Thursday, October 12, 2006

Metamophosis by Franz Kafka


Synopsis: Gregor Samsa, a travelling salesman and a responsible son, wakes up one morning to find himself having metamophosized into a cockroach. The story reveals the responses of his parents and amily, and the situations that take place after.

I've always been wanting to read this short story eversince I'd encountered an excerpt of it in a literature guide I once had in secondary school. Now that I've finally come to read it I am rather intrigued by the whole new, well, genre, it presents. I can't seem to place it anywhere actually, perhaps somewhere between fantasy and a sort of moral rhetoric, which really, encompasses everything. I haven't really given much thought about it, but it is a sad tale. There's a strong intuition of hope that comes along with Gregor Samsa being turned into a cockroach[of all insects, but perhaps, there's a reason] but yet a deep-seated premonition of his situation having gone beyond the 'point-of-no-return'. There is no resolution to the story--Gregor, does not, by some miraculous stroke return to his human form just as he miraculously turned into an exo-skeletal being. Instead, we see his struggles, and how his metamorphosis is progressively wholistic--in that it first tackles his physicalities and then his habits, he gets farther and farther away from being human in form and at the same time, the humanity that surrounds him, his family, gets more and more frustrated and intolerant of his presence and their feelings of hostility--they can no longer believe the roach is Gregor--climax when at the end of the story they are convinced that they must get rid of him. Prophetically enough, Gregor dies the next morning. It is a short story but heaved heavy with melancholy. The reader plows through the pages asking when, when, when Gregor will return and the pages can conclude with a happily ever after. Instead the entire development begs one to consider what humanity consists of. Through the metamorphosis of Gregor, we, as the readers, know that Gregor is innately human by his thoughts. Of course, his family cannot read his mind, let alone communicate with him and only from his appearance do they feel that Gregor is no more Gregor. And so Kafka leads us to really think what humanity is. For Gregor, he was still himself, human as ever despite his looks.
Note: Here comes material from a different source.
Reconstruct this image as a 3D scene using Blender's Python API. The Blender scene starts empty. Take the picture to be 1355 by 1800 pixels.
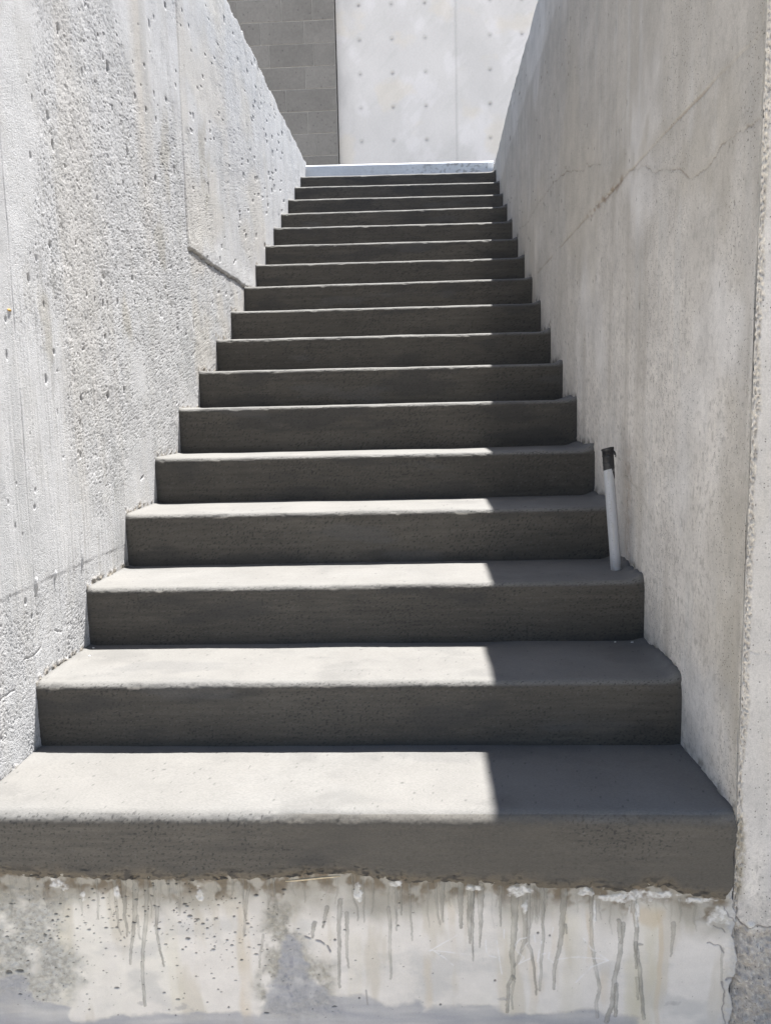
import bpy, math, random
import numpy as np
from mathutils import Matrix, Vector

# ------------------------------------------------------------------ camera, sky, sun, exposure
scene = bpy.context.scene
COL = scene.collection
rng = np.random.default_rng(7)

CAM = (0.93341, -1.45075, 0.79183)
RIGHT = (0.99865278, 0.04686295, -0.02228217)
UP = (0.01601856, 0.13002073, 0.99138187)
FWD = (-0.04935622, 0.99040319, -0.12909489)
cam = bpy.data.cameras.new('camera')
cam_o = bpy.data.objects.new('camera', cam)
COL.objects.link(cam_o)
cam_o.matrix_world = Matrix(((RIGHT[0], UP[0], -FWD[0], CAM[0]),
                             (RIGHT[1], UP[1], -FWD[1], CAM[1]),
                             (RIGHT[2], UP[2], -FWD[2], CAM[2]),
                             (0, 0, 0, 1)))
cam.sensor_fit = 'VERTICAL'
cam.sensor_height = 36.0
cam.lens = 1381.36 / 1800.0 * 36.0
cam.clip_start = 0.02
cam.clip_end = 1000.0
scene.camera = cam_o

SUN = Vector((0.1676, 0.262, 1.0)).normalized()          # towards the sun
elev = math.asin(SUN.z)
azim = math.atan2(SUN.x, SUN.y)                          # clockwise from +y
world = bpy.data.worlds.new('World')
scene.world = world
world.use_nodes = True
wt = world.node_tree
bg = wt.nodes['Background']
sky = wt.nodes.new('ShaderNodeTexSky')
sky.sky_type = 'NISHITA'
sky.sun_disc = False
sky.sun_elevation = elev
sky.sun_rotation = azim
sky.altitude = 300
sky.air_density = 1.0
sky.dust_density = 1.2
wt.links.new(sky.outputs[0], bg.inputs[0])
bg.inputs[1].default_value = 0.05

sun = bpy.data.lights.new('sun', 'SUN')
sun.energy = 5.0
sun.angle = math.radians(0.5)
sun.color = (1.0, 0.98, 0.945)
sun_o = bpy.data.objects.new('sun', sun)
COL.objects.link(sun_o)
sun_o.location = (2, 4, 12)
sun_o.rotation_euler = SUN.to_track_quat('Z', 'Y').to_euler()

scene.view_settings.view_transform = 'Standard'
scene.view_settings.look = 'None'
scene.view_settings.exposure = 1.75
scene.view_settings.gamma = 1.0
scene.cycles.max_bounces = 10
scene.cycles.diffuse_bounces = 6

# ------------------------------------------------------------------ sizes of the place (metres)
W = 1.516            # clear width between the two walls
T = 0.308            # tread
R = 0.1622           # riser
NSTEP = 17
TOP_L, TOP_R = 2.805, 2.70
PLAZA_Z = 2.66
LOW_Z = -0.74
YEND = 17 * T + 0.02

# ------------------------------------------------------------------ numpy noise
def _hash(ix, iy, seed):
    h = (ix.astype(np.uint32) * np.uint32(374761393) + iy.astype(np.uint32) * np.uint32(668265263)
         + np.uint32((seed * 1442695041) & 0xffffffff))
    h = (h ^ (h >> np.uint32(13))) * np.uint32(1274126177)
    return h ^ (h >> np.uint32(16))

def perlin(x, y, seed=0):
    fx, fy = np.floor(x), np.floor(y)
    ix, iy = fx.astype(np.int64), fy.astype(np.int64)
    dx, dy = (x - fx).astype(np.float32), (y - fy).astype(np.float32)
    def g(ox, oy):
        a = _hash(ix + ox, iy + oy, seed).astype(np.float32) * np.float32(2 * np.pi / 4294967296.0)
        return np.cos(a) * (dx - ox) + np.sin(a) * (dy - oy)
    u = dx * dx * dx * (dx * (dx * 6 - 15) + 10)
    v = dy * dy * dy * (dy * (dy * 6 - 15) + 10)
    a = g(0, 0); a += u * (g(1, 0) - a)
    b = g(0, 1); b += u * (g(1, 1) - b)
    return 1.45 * (a + v * (b - a))

def fbm(x, y, oct=4, seed=0, gain=0.5):
    s = 0; a = 1.0; f = 1.0
    for k in range(oct):
        s = s + a * perlin(x * f, y * f, seed + k * 17)
        a *= gain; f *= 2.03
    return s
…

It is a terse, short story and I believe much more is to be gleaned off its pages. For now, let me think.

Sunday, October 08, 2006

Huzzah!

For books are more than books, they are the life
The very heart and core of ages past,
The reason why men lived and worked and died,
The essence and quintessence of their lives.
-Amy Lowell, Boston Athenaeum


We are on our maiden post. For the love of books this page was created, and for the love of ideas, these words are penned.

Books; stories, poems, nursery rhymes, practical critcism, literary discourse, all these and more are just the few things associated with books. They have always been such a vital force in my life, and one of my first loves. Everyone reads, and it is without a shadow of doubt that I say that, be it the newspapers or a classic novel, the poem or the comic, the magazine or the play, life is reflected through any page that bears words. It is a love for life, not an obsession, but an admiration of its joys and jubilations or an interest in its twists and turns of irony or fatality--that leads us to read. Books read us too, and decide to relate to us on a level that we can function. Reading a fairytale when one is 5 says alot about good and evil and their ends, reading a fairytale at 25 could make you see the reality of the human condition reflected in these simplistic [or maybe not] works. Books grow with us, but more specifically the ideas they contain, which is why ideas will remain a vital element here. This collection of book reviews and ideas will take time to build up, and I believe that I too will grow and change in my opinions on certain elements of the things I read and the ideas I attain, but nonetheless, I know my love for books will remain. I close with a quote of Francis Bacon, that runs along the lines of how it is that porridge should be eaten hot, and ice cream eaten cold:

Some books are to be tasted, others to be swallowed, and some few to be chewed on and digested.